Developments over the past week or two have served to increase the odds of OCR cuts later this year – odds that we already felt were approaching fifty-fifty. However, we remain firmly of the view that the RBNZ will leave the OCR on hold this week. It is possible that the Monetary Policy Statement will give an explicit signal of future cuts. But more likely, the RBNZ will stick to the conditional easing bias it articulated in April.

There are three reasons we consider a cut at this week’s MPS unlikely:

  • In April the RBNZ set out two clear conditions for OCR cuts– wage and price setting behaviour would have to settle below the inflation target, and domestic demand would have to cool. Those conditions have not been met. Indicators of current domestic demand have remained very firm (especially the housing market), and inflation expectations have not fallen as much as expected.
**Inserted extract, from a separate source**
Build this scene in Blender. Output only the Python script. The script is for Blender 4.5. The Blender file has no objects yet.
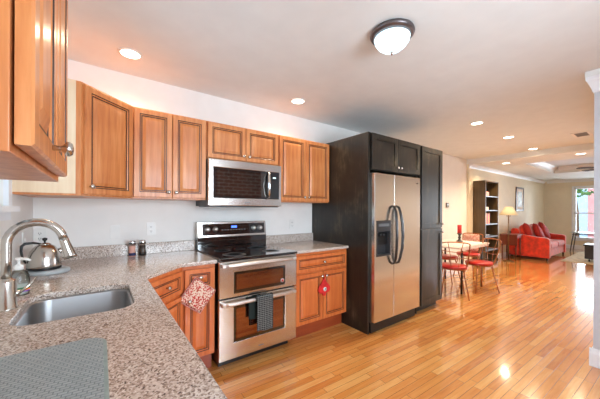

  • Changing the OCR now would be out of keeping with normal RBNZ behaviour. Every series of OCR changes since 2005 (except the emergency cut following the 2011 earthquake) has been preceded by a blunt signal consisting of a sloping 90-day interest rate forecast and a comment in a press release along the lines of “…we are likely to..” or “…we expect to..” reduce/increase the OCR. No such signal has been given on this occasion.

  • By our reckoning, the inflation outlook has not changed dramatically since April, when the RBNZ first articulated its conditional easing bias. Downside data developments have been largely offset by the falling exchange rate.